Saturday, December 12, 2015


Plot: A team of newspaper reporters investigates systematic child abuse in the Boston Catholic Church in 2001. It shows the process of investigation and reporting along with reporters trying to cope with the emotional wreckage of the emerging scandal. [imdb]    [photos]

Review: Spotlight is a heroic reporter story; it gets its energy from the emotional stress of priests abusing children. The reporters come off as heroes, and in this case they probably were.

The plot is all numbers, dates and documents. To make Spotlight work, it needed good actors, and these actors were fun to watch. Mark Ruffalo gave his character an intense, Alsperger's syndrome focus - hands in the pockets, head cocked, with an laser intensity stare. Stanley Tucci is always one of my favorites. Rachel McAdams and John Slattery both provide emotional resonance.
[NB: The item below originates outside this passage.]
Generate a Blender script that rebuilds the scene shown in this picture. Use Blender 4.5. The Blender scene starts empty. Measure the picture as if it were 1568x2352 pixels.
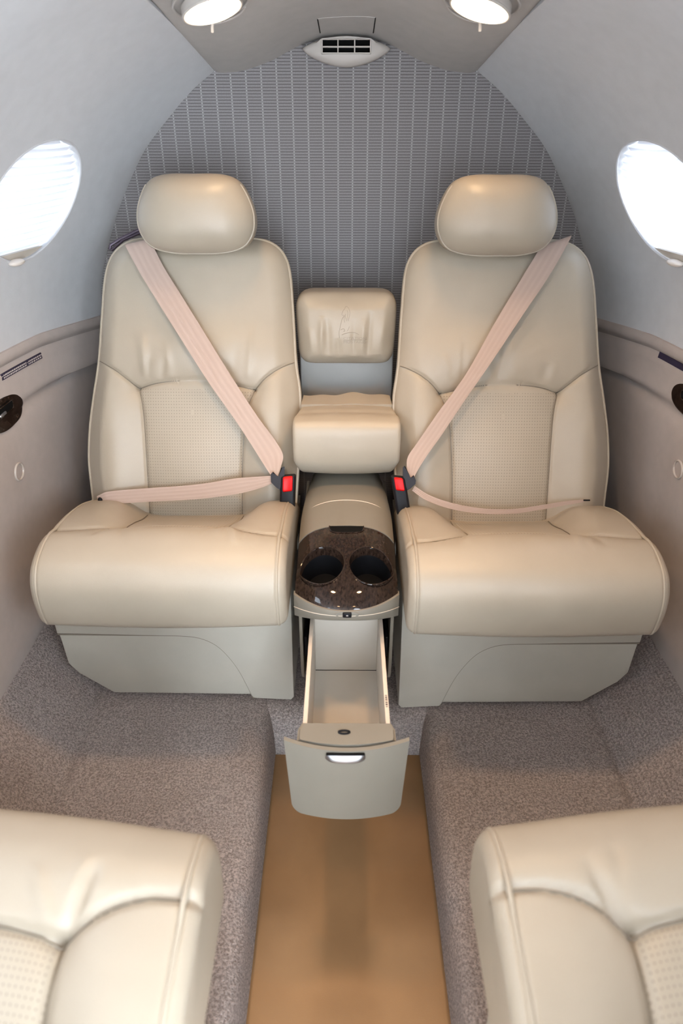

The best scene is when the reporters are gathered around a desk getting good news on the phone, and they all react to it in a different way. It is like a little wordless play.

Remarkably, all this interviewing and phoning and legal fights and paperwork is threaded into a story that is compelling and interesting: great directing by Tom McCarthy. The difficulty with the directing is the primary case for a 4 star rating.

I tend to believe that Catholic priests have been routinely having sex with children for hundreds of years, but happily in the 21st Century, it is being stamped out.

As a lapsed Catholic, I find the whole episode emotional retching. The clerical culture that allowed abuse for centuries isn't apparent to parishioners in the pews. The clerical culture is secretive to keep the illusion going, and it's mission is not congruent with the mission of the Church. In my view the resistance against female priests is also from the clergy, not the laity or the theology.

Cast: Mark Ruffalo, Michael Katon, Rachel McAdams, Liev Schreiger, Stanley Tucci, John Slattery

Directed by:
Tom McCarthy

Written by:
 Tom McCarthy, Josh Singer

The Music: I never noticed the music. Was there any?

The Visuals:
Almost entirely dialog. Nothing fancy.

3.5 stars: A 3 star movie with an extra half star for the message. While the story-telling and directly may merit a 4, it just doesn't feel like to me.